衝撃的な体験 をさせられた映画でもありました。 上に貼ったのは映画ではなくて、公式記録の写真らしいですが、映画の前半、最後の山場は、この写真が写している 最初の原爆の実験の現場を描いた映像 でした。ボクは普通の映画館で見ましたから、椅子が揺れたりしたわけではありませんが、最初に光と火炎の塊がスクリーンに広がり、しばらくの沈黙の後、強烈な爆音が響き、まさに
「ピカドン」 が映しだされたのですが、その映像を見ながら、 椅子にすくみこむような気分 に落ち込みながら、 涙がとまらなくなってしまった のでした。不思議な経験でしたね。

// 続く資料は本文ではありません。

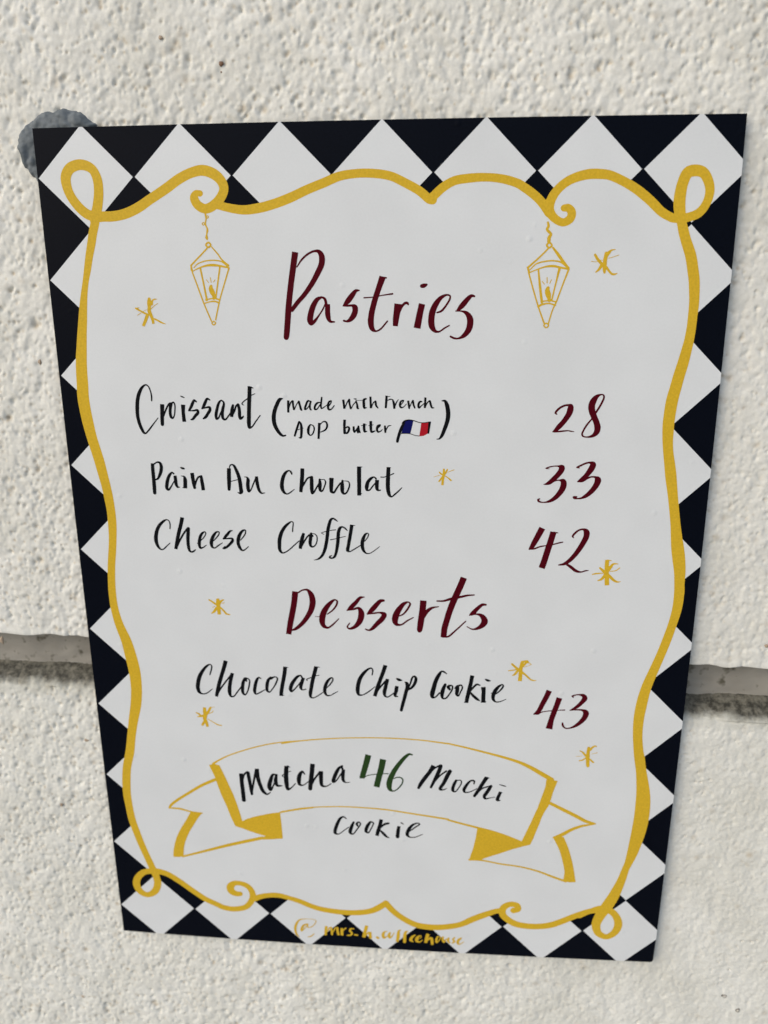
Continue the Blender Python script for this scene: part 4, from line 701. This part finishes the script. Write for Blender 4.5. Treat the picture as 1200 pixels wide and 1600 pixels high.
def art(name, keys, z, mat, label, h=0.1, parent=card, wob=0.0):
    me = loops_mesh(name, brush(keys, h, wob), z)
    return link(name, me, mat, parent, label)
art('gold_border', ['border_' + k for k in ('a', 'b', 'c', 'd', 'e', 'f', 'f2', 'g', 'h', 'i')], 0.06, M_GOLD, 'hand drawn gold scroll border with a loop at each corner', 0.16)
art('lantern_drawing', ['lantern_a'], 0.08, M_GOLD, 'gold hanging lantern drawing at upper left')
art('lantern_drawing', ['lantern_b'], 0.08, M_GOLD, 'gold hanging lantern drawing at upper right')
for k, lb in (('a', 'left of the word Pastries'), ('b', 'beside the right lantern'), ('g', 'after Pain Au Chocolat'),
              ('c', 'below right of the price 42'), ('h', 'left of the word Desserts'), ('d', 'after Chocolate Chip Cookie'),
              ('i', 'below Chocolate Chip Cookie'), ('j', 'above right of the banner')):
    art('star_drawing', ['star_' + k], 0.08, M_GOLD, 'gold brush-stroke star ' + lb)
art('banner_drawing', ['banner'], 0.08, M_GOLD, 'gold ribbon banner with folded tails around Matcha Mochi')
art('heading_lettering', ['pastries'], 0.08, M_RED, 'Pastries in burgundy brush lettering')
art('heading_lettering', ['desserts'], 0.08, M_RED, 'Desserts in burgundy brush lettering')
art('item_lettering', ['croissant'], 0.08, M_INK, 'Croissant in black brush lettering')
art('item_lettering', ['note'], 0.08, M_INK, 'made with French AOP butter in small black letters within brackets')
art('item_lettering', ['pain'], 0.08, M_INK, 'Pain Au Chocolat in black brush lettering')
art('item_lettering', ['cheese'], 0.08, M_INK, 'Cheese Croffle in black brush lettering')
art('item_lettering', ['cookie'], 0.08, M_INK, 'Chocolate Chip Cookie in black brush lettering')
art('item_lettering', ['matcha'], 0.08, M_INK, 'Matcha in black letters on the banner')
art('item_lettering', ['mochi'], 0.08, M_INK, 'Mochi in black letters on the banner')
art('item_lettering', ['cookie2'], 0.08, M_INK, 'Cookie in small black letters under the banner')
art('price_lettering', ['p28'], 0.08, M_RED, '28 in burgundy')
art('price_lettering', ['p33'], 0.08, M_RED, '33 in burgundy')
art('price_lettering', ['p42'], 0.08, M_RED, '42 in burgundy')
art('price_lettering', ['p43'], 0.08, M_RED, '43 in burgundy')
art('price_lettering', ['p46'], 0.08, M_GREEN, '46 in green on the banner')
art('handle_lettering', ['handle'], 0.08, M_GOLD, 'gold account handle of the coffee house along the bottom edge')
fl = art('flag_drawing', ['flagpole'], 0.10, M_INK, 'small French flag drawn with a black pole', 0.06)
for k, mt, lb in (('flagblue', M_NAVY, 'blue stripe'), ('flagwhite', M_WHITE, 'white stripe'), ('flagred', M_CRIMSON, 'red stripe')):
    me = loops_mesh('flag_stripe', [parse(k)[1][0]], 0.08)
    link('flag_stripe', me, mt, fl, lb)

# ------------------------------------------------------------------ putty behind the card
def putty(name, key, top, label, seed):
    L = parse(key)[1][0]
    h = 0.3
    x0, y0 = L.min(0) - 1; x1, y1 = L.max(0) + 1
    gx = np.arange(x0, x1, h); gy = np.arange(y0, y1, h)
    X, Y = np.meshgrid(gx, gy)
    D = -poly_sdf(X, Y, L)
    nz = field(len(gy), len(gx), h, 0.95, 0.75, seed); nf = field(len(gy), len(gx), h, 0.40, 0.40, seed + 1)
    D = D + 0.14 * nf
    ht = -SURF - 0.7 + (top + 0.7) * (1 - np.exp(-np.maximum(D, 0) / 0.8)) + np.clip(D, 0, 1) * (0.36 * np.abs(nz) - 0.2 + 0.06 * nf)
    under = (np.abs(X) < 105.8) & (np.abs(Y) < 149.4)
    ht = np.where(under, np.minimum(ht, -0.85), ht)
    V = np.stack([X, Y, ht], -1)
    dm = np.maximum.reduce([D[:-1, :-1], D[1:, :-1], D[:-1, 1:], D[1:, 1:]])
    me = grid_mesh(name, V * MM, dm > -0.2)
    o = link(name, me, M_PUTTY)
    o.matrix_world = TILT
    tag(o, label, 'putty')
putty('adhesive_putty', 'putty', 2.0, 'lumpy blue-grey putty squeezed out behind the top left corner of the card', 31)
putty('adhesive_putty', 'putty2', 1.6, 'thin sliver of blue-grey putty peeping out at the lower left edge of the card', 41)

なんだったのしょうね、あの、身体反応は? ここ数年、何本か見たことのある監督ですが、ややこしさはいつものことですが、あのシーンは衝撃でしたね。 拍手!
なぜ、今、オッペンハイマーなのか? は、結局、わかりませんでしたね。ついでにいえば、この映画が大騒ぎになっている理由もよくわからなかったですね。嫌いじゃないし、面白かったのですが・・・(笑)。
「うん???」 と思い浮かんだことがありました。 2023年 に見た 「アステロイド・シティ」 という、アニメのようでアニメでない、という雰囲気のけったいな映画のことです。
「あれって、ロスアラモスか?」 という、なんというか、ひらめきというか、思いつきでした。
「原爆実験かあ・・・」 とか思っていたのですが、ひょっとしたら、この映画と 同じ関心 で、あの映画は作られていたのではないかという思い付きですね。
なぜ、今、オッペンハイマーなのか? なんだか、いよいよ、引っかかってきましたね(笑)。